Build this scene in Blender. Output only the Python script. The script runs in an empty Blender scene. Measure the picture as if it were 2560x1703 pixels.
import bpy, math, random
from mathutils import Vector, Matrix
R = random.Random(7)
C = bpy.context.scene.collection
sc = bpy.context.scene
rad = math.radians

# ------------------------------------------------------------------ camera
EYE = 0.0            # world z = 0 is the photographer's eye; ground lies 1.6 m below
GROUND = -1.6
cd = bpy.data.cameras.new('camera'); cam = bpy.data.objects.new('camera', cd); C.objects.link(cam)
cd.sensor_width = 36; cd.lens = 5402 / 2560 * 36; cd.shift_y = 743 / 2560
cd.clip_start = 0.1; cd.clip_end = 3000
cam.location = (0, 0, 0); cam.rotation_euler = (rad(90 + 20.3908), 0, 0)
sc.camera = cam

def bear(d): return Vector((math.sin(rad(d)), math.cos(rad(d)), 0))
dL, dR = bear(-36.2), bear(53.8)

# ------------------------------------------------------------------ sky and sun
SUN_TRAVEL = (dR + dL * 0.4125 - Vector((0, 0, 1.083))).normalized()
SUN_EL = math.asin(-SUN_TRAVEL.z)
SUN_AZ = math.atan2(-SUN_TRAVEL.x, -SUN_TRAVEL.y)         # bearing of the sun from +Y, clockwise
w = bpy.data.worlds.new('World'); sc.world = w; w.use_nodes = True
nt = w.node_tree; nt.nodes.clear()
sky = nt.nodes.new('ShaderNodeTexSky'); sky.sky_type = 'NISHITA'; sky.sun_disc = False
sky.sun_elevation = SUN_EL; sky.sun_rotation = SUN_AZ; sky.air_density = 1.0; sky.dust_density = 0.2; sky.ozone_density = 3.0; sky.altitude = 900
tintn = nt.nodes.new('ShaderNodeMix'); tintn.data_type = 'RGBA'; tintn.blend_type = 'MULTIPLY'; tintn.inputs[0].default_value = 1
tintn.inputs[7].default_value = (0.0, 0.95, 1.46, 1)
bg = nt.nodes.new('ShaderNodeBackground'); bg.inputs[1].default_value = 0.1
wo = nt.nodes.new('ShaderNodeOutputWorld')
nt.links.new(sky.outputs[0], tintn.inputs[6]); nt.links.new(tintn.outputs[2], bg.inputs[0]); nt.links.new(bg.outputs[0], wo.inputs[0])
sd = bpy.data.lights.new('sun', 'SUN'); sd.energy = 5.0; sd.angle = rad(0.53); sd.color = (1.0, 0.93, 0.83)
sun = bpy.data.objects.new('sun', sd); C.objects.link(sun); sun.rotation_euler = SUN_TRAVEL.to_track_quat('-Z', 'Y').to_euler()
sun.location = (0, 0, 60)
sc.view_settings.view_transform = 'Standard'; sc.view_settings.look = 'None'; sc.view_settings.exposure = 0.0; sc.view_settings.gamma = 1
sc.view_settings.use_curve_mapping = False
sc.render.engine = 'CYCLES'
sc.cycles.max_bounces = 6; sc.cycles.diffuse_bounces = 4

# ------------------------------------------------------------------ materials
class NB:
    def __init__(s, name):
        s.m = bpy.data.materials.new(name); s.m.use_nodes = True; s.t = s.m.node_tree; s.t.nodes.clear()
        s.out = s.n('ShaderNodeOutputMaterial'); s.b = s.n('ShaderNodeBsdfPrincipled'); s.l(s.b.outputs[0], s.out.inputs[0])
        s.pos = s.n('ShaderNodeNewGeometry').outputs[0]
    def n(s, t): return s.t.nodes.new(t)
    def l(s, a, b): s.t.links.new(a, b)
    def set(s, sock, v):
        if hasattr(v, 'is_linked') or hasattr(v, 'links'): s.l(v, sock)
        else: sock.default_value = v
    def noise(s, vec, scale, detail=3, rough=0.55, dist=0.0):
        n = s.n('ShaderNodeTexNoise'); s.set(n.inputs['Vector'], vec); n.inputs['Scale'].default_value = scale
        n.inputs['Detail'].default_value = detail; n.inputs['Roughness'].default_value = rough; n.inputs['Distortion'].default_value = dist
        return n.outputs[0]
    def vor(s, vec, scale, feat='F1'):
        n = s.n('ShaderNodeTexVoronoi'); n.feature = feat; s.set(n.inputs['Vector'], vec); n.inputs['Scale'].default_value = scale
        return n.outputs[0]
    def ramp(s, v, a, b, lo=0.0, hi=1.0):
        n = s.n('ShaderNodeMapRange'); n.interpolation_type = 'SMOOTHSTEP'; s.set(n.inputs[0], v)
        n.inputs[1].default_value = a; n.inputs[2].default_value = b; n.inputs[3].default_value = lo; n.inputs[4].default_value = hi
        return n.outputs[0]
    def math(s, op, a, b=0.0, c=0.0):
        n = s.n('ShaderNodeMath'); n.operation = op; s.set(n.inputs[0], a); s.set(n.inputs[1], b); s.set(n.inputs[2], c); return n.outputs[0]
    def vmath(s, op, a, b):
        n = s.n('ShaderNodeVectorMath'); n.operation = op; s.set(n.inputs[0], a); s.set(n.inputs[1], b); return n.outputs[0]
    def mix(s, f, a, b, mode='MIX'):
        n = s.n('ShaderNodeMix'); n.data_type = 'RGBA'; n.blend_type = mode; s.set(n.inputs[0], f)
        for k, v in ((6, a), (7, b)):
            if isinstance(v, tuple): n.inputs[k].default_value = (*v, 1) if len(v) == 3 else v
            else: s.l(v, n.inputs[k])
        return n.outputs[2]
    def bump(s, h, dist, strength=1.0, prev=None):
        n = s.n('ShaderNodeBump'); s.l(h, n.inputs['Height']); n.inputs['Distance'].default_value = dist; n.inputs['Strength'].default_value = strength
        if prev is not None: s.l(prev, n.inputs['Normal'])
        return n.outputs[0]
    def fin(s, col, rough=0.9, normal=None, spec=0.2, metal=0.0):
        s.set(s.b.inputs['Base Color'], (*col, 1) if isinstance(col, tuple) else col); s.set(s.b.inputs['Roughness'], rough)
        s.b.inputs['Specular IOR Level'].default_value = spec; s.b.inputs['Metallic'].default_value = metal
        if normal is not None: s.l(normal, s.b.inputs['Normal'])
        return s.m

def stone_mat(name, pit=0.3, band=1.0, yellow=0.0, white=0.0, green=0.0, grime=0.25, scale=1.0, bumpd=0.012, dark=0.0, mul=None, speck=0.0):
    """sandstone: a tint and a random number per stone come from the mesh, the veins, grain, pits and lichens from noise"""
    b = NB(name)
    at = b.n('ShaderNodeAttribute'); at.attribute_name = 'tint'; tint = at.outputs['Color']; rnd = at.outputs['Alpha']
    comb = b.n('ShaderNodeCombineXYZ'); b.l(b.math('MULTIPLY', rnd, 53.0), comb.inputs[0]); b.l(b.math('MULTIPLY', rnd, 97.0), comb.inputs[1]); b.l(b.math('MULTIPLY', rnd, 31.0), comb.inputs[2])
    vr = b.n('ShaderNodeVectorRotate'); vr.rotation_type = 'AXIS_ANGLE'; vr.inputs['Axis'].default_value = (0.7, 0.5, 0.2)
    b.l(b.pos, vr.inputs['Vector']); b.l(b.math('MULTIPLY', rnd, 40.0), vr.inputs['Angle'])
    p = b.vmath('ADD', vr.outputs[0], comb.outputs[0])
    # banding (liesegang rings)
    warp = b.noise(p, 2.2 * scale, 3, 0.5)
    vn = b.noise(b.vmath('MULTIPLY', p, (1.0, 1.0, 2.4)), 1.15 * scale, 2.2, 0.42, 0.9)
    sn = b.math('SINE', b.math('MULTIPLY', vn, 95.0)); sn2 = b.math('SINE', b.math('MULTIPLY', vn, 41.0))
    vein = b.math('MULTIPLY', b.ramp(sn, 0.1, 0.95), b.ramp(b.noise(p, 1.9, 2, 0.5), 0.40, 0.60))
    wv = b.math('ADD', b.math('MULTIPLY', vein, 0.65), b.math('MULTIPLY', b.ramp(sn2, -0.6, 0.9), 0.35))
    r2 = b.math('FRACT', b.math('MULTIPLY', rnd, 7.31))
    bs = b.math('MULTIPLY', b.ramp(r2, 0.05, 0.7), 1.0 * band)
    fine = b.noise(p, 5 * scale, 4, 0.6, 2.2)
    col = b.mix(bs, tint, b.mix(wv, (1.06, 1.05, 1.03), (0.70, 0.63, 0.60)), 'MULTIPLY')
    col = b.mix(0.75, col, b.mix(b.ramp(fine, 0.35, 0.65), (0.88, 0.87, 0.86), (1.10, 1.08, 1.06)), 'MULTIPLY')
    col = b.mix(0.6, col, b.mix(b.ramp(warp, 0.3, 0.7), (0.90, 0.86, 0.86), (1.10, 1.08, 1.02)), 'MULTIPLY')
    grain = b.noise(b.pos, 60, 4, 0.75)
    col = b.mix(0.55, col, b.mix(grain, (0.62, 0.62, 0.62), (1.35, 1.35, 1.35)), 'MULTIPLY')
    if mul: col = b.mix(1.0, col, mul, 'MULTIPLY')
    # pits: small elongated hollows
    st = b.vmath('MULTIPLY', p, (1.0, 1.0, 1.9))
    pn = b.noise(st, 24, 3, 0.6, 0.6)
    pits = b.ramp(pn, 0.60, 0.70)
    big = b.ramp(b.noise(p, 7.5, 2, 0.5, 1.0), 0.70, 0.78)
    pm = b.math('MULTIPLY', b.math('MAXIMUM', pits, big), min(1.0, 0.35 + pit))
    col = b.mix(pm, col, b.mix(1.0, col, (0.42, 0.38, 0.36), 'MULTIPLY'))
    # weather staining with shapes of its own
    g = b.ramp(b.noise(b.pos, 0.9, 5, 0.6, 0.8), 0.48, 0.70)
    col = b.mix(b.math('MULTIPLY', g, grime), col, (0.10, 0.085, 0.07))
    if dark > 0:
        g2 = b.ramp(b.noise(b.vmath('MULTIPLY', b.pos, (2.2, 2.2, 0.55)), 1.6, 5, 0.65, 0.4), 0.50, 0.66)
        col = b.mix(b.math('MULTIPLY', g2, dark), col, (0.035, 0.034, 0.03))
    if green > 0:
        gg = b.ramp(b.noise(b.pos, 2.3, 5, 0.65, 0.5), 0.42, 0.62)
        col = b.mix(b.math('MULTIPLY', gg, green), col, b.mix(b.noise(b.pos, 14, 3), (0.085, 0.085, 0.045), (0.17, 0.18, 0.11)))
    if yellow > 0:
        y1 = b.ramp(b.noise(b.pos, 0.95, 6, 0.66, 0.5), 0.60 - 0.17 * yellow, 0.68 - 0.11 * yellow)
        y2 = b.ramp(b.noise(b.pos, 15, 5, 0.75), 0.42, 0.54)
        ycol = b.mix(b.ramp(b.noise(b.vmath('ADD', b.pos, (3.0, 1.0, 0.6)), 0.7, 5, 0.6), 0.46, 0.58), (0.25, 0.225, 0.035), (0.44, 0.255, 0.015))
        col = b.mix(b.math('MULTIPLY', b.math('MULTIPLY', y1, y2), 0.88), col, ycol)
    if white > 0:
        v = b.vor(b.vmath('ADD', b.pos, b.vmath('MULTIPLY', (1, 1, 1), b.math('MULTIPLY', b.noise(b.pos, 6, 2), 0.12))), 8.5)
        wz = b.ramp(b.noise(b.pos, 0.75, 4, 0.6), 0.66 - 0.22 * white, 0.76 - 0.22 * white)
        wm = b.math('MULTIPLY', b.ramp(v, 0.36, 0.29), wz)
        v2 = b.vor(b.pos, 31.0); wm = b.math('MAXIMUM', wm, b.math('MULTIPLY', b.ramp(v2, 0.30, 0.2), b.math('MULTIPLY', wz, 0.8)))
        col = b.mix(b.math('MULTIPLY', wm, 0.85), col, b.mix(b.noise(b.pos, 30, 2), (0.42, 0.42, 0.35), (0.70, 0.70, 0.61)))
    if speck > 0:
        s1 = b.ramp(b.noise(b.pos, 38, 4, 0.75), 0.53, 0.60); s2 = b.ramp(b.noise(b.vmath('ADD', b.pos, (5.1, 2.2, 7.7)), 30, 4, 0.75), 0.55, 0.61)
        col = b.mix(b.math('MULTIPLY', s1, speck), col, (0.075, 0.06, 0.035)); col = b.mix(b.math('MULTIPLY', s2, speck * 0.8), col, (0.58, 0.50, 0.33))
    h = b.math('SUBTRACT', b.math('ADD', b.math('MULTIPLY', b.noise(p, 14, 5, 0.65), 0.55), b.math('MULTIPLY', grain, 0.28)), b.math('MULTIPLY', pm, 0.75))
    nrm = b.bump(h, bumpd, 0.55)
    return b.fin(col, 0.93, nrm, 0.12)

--

:: SHORT EXERCISE ::
What you return should be the lines from the start of the data through the line with "dL, dR = bear(-36.2), bear(53.8)", quoted exactly and nothing more.

:: WRITTEN ANSWER ::
Build this scene in Blender. Output only the Python script. The script runs in an empty Blender scene. Measure the picture as if it were 2560x1703 pixels.
import bpy, math, random
from mathutils import Vector, Matrix
R = random.Random(7)
C = bpy.context.scene.collection
sc = bpy.context.scene
rad = math.radians

# ------------------------------------------------------------------ camera
EYE = 0.0            # world z = 0 is the photographer's eye; ground lies 1.6 m below
GROUND = -1.6
cd = bpy.data.cameras.new('camera'); cam = bpy.data.objects.new('camera', cd); C.objects.link(cam)
cd.sensor_width = 36; cd.lens = 5402 / 2560 * 36; cd.shift_y = 743 / 2560
cd.clip_start = 0.1; cd.clip_end = 3000
cam.location = (0, 0, 0); cam.rotation_euler = (rad(90 + 20.3908), 0, 0)
sc.camera = cam

def bear(d): return Vector((math.sin(rad(d)), math.cos(rad(d)), 0))
dL, dR = bear(-36.2), bear(53.8)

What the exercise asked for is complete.